“Unsung hero” tends CTBT station deep in Finnish forest

Isolated deep amid the dense forest and endless lakes of central Finland, Primary Seismic Station PS17 is ready round the clock to capture signs that a nuclear test may have taken place, anywhere in the world.

Every day this silent, unstaffed listening post, part of the International Monitoring System (IMS) of the Comprehensive Nuclear-Test-Ban Treaty (CTBT), gets a visitor. Sometimes walking her dog, sometimes alone, 81-year-old caretaker Sanni Mäkelä-Vesa comes to look after the site. “My nearest neighbour is the seismic station,” she says. “I check that everything’s intact, that none of the windows is broken.

In winter I brush the snow off the steps.” A diminutive woman with sparkling blue eyes, Mäkelä-Vesa is part of the global network of operators and their staff who ensure that data continues to flow from some 300 seismic, hydroacoustic, infrasound and radionuclide monitoring stations to the Comprehensive Nuclear-Test-Ban Treaty Organization (CTBTO) in Vienna. “These people are the backbone of nuclear test monitoring and detection.

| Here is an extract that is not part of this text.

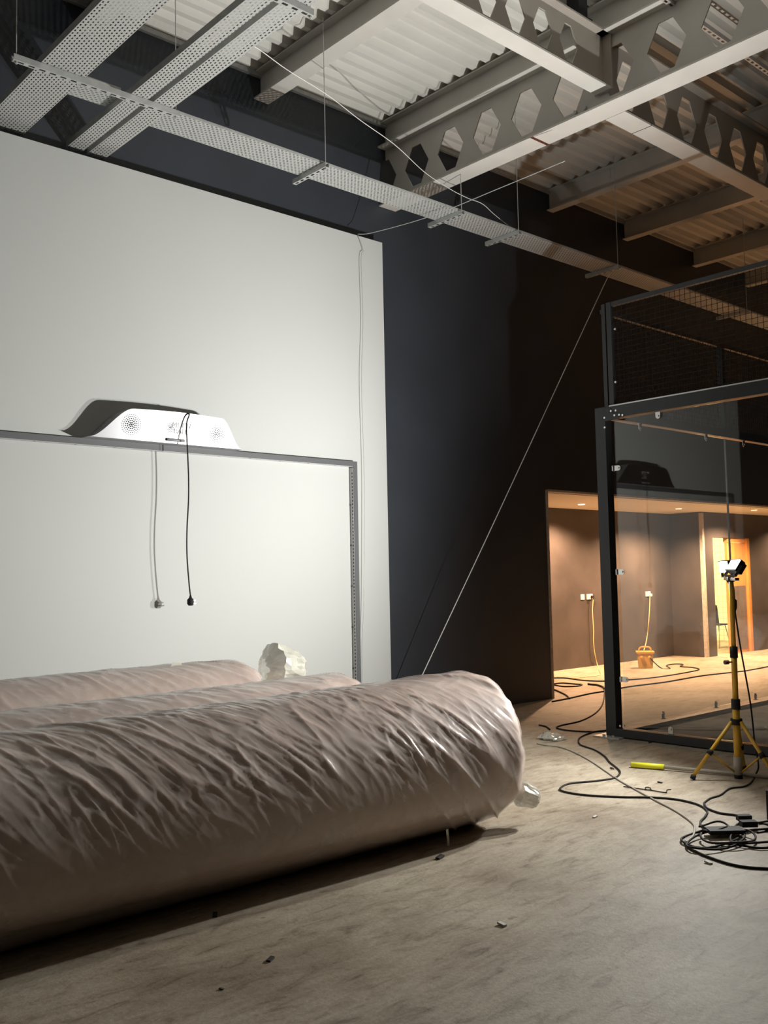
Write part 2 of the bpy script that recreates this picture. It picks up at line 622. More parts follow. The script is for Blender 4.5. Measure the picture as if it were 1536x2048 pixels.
# ================================================================== ROOF STEEL
def purlin(x, label, w=0.12):
    t = thing('roof_purlin', label, 'purlin', (x, W - 0.02, 6.11), 'roof purlins')
    MB().box(x - 0.006, x + 0.006, -5, W - 0.005, 6.12, 6.372).build('web', 'steel', t)
    MB().box(x - w / 2, x + w / 2, -5, W - 0.005, 6.105, 6.12).build('bottom_flange', 'steel', t)
    MB().box(x - w / 2, x + w / 2, -5, W - 0.005, 6.362, 6.376).build('top_flange', 'steel', t)
    return t


purlin(3.40, 'pale steel purlin half hidden above the left cable trays')
purlin(5.17, 'pale steel purlin ending on the dark wall between trays and cellular beam', 0.17)
purlin(6.79, 'steel purlin lying along the top of the long cellular beam', 0.17)
purlin(9.60, 'steel purlin nearest right of the long cellular beam, over the grey tray')
purlin(11.26, 'steel purlin with a bright lower lip, second right of the cellular beam')
purlin(13.08, 'brown lit purlin, third right of the long cellular beam')
purlin(14.70, 'brown lit purlin at the right edge, nearest above the court mesh')


def hex_web(total, z0, z1, pitch_, hw, tw, hz0, hz1, first):
    """cellular web in (u,v): list of convex polygons with hexagonal openings"""
    polys = []
    zc = (hz0 + hz1) / 2
    u = first - pitch_ / 2
    if u > 0: polys.append([(0, z0), (u, z0), (u, zc), (u, z1), (0, z1)])
    while u + pitch_ <= total + 1e-6:
        c = u + pitch_ / 2
        a, b, l, r = c - tw / 2, c + tw / 2, c - hw / 2, c + hw / 2
        polys += [[(a, hz1), (b, hz1), (b, z1), (a, z1)], [(a, z0), (b, z0), (b, hz0), (a, hz0)],
                  [(u, zc), (l, zc), (a, hz1), (a, z1), (u, z1)], [(u, z0), (a, z0), (a, hz0), (l, zc), (u, zc)],
                  [(r, zc), (u + pitch_, zc), (u + pitch_, z1), (b, z1), (b, hz1)],
                  [(b, z0), (u + pitch_, z0), (u + pitch_, zc), (r, zc), (b, hz0)]]
        u += pitch_
    if total - u > 1e-3: polys.append([(u, z0), (total, z0), (total, z1), (u, zc + (z1 - zc)), (u, zc)])
    return polys


# long beam running out from the wall
ZB = 5.446
bm1 = thing('cellular_beam', 'long grey cellular beam with hexagonal holes running out from the dark wall', 'beam', (6.79, W, ZB), 'cellular roof beams')
MB().plate(hex_web(W + 4.9, ZB + 0.015, 6.09, 0.488, 0.36, 0.13, 5.56, 5.98, W - 6.926 - 0.488), (6.79, W - 0.004, 0), (0, -1, 0), (0, 0, 1), (1, 0, 0), 0.012).build('web', 'steel', bm1, fix=True)
MB().box(6.67, 6.91, -4.9, W - 0.004, ZB, ZB + 0.016).build('bottom_flange', 'steel', bm1)
MB().box(6.67, 6.91, -4.9, W - 0.004, 6.088, 6.103).build('top_flange', 'steel', bm1)
MB().box(6.672, 6.912, 5.30, 5.33, ZB - 0.002, ZB - 0.0005).build('tape_band', 'tape', bm1)
for q in (4.80, 4.90):
    MB().tube([(6.782, q, 5.55), (6.765, q, 5.55)], 0.016, 8).build('bolt', 'steel', bm1)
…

Without them, there would simply be no IMS,” CTBTO Executive Secretary Lassina Zerbo said in June at the opening session of the CTBT: Science and Technology 2019 (SnT2019) conference. In the audience at Vienna’s historic Hofburg palace was Mäkelä-Vesa, who attended SnT2019 as a special guest. “Sanni is far too modest to admit how important she is,” Zerbo continued, paying tribute to the “unsung heroes” of the IMS. “But if the signal from our otherwise unmanned stations cuts out, it is her and people like her who take direct action to bring it back online.”  Station PS17 at Sysmä is one of 44 primary seismic stations that are already established as part of the CTBT’s verification regime, monitoring constantly 24 hours a day, seven days a week, for underground nuclear explosions.

Data from its seismic array are relayed via a secured satellite network to the CTBTO’s International Data Centre in Vienna. When completed, the IMS will include a total of 50 primary seismic stations, along with 120 auxiliary seismic stations that can provide information on request. CTBT Member States can use the data to distinguish between a nuclear explosion, possibly thousands of kilometres away, and the numerous natural and man-made seismic events, such as earthquakes and mining explosions, that occur every day.

PS17 lies nearly 200 km north-east of Helsinki where the station operator, the Institute of Seismology at the University of Helsinki, is based. The isolation is deliberate. Modern seismometers are incredibly sensitive, but the signals they pick up can be distorted by background vibrations known as “seismic noise”, generated by anything from vehicle traffic and industrial activity to wind and ocean waves.

To minimise this problem, seismic stations are usually built in remote areas. Mäkelä-Vesa, who lives some 30 km from the nearest town, took over the caretaker role in 2011 after the death of her husband. “Previously my husband used to take care – we used to go together every day,” she said.

She said she had learned a lot from her trip to Vienna, where she offered Zerbo a personal present: a pair of thick, hand-knitted socks in a traditional blue and white Finnish design. And she had a strong message for other women: “I would definitely encourage women in the field of science to cooperate with each other, to support each other and show solidarity.”

81-year-old Sanni Mäkelä-Vesa attended the Science and Technology Conference (SnT2019) at the Hofburg Palace in Vienna, Austria.